God minds the stable and Satan offers the only chance for a better life in the 1967 Spaghetti Western Day of Anger. Featuring some of the best music of the genre with a score by Riz Ortolani (borrowed by Tarantino for Django Unchained), the film features some provoking and unusual moral contemplations, a surprising and enjoyable plot, and some good shoot outs.
Its Italian title, I giorni dell'ria, according to Wikipedia, translates to Days of Wrath, a title that may have been avoided to avoid confusion with the Carl Dreyer movie, but the biblical allusion would've made more sense with the film's themes. The protagonist is a handsome young man (Giuliano Gemma) who's the scorn of his small western town, spat on by everyone but the denizens of the brothel, the town drunk, and a stable hand.
Forced to do all the dirty jobs around town and rebuked by the proprietor if he so much as thinks of sitting down in the saloon, it's unclear why the lad is such a scapegoat or why he puts up with it with so much humility. His name is Scott--his only name, he explains, because he's a bastard. Then one day a dangerous man rides into town, Frank Talby (Lee Van Cleef), and tells Scott he should use his mother's name, Mary, for a surname, and encourages him to have more pride.
Scott has two competing father figures--Talby and the stable hand, Murph Allan Short (Walter Rilla), who starts to feel sorry he taught Scott how to quickdraw a pistol, something Scott has been obsessively practising for years with a wooden gun.

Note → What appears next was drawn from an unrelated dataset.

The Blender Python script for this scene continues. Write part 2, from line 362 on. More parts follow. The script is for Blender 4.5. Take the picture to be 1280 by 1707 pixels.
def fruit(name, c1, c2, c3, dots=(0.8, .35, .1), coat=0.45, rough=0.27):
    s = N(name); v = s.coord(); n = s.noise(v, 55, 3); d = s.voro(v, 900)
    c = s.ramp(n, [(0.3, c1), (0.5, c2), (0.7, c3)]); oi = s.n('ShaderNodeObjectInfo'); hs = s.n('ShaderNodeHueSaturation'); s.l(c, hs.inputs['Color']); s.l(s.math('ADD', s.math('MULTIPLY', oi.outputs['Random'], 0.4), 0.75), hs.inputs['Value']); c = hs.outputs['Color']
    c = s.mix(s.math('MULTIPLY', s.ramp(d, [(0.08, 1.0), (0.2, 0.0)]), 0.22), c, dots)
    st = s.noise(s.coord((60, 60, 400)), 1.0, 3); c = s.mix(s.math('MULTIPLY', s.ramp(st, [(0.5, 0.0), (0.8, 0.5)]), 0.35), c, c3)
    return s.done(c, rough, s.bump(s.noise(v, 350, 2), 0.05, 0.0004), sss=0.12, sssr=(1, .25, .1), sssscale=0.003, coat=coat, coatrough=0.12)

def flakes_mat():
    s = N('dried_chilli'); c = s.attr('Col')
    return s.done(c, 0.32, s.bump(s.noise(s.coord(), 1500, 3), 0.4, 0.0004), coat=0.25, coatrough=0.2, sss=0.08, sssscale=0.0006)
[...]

Talby takes him under his wing, gives him a real gun, and some lessons about how to survive while earning respect and fear.
It feels like there's more of a history behind the story than is ever revealed. Some critics have put down the abuse Scott's suffered to an anachronistic class consciousness but it seems more vicious than that. The fact that he doesn't know who his father was and that two older men seem interested in his well being seems to indicate one of them might be his father. That this information is withheld contributes to the tension in the choice Scott has to make between ruling the town as a subordinate to a warlord or serving the town as a sheriff. But it's clear he needs lessons from both men.
One of the ways you can tell the difference between a Spaghetti Western and an American Western is everyone is beautifully dressed. Even Murph Allan Short gets a little blue and magenta neckerchief.
The actors are generally good, particularly Van Cleef who, as usual, excels in an understated menace that carries an implicit wisdom. Giuliano Gemma isn't bad though someone who looked more like an outcast might have worked better. Day of Anger is free with Amazon Prime.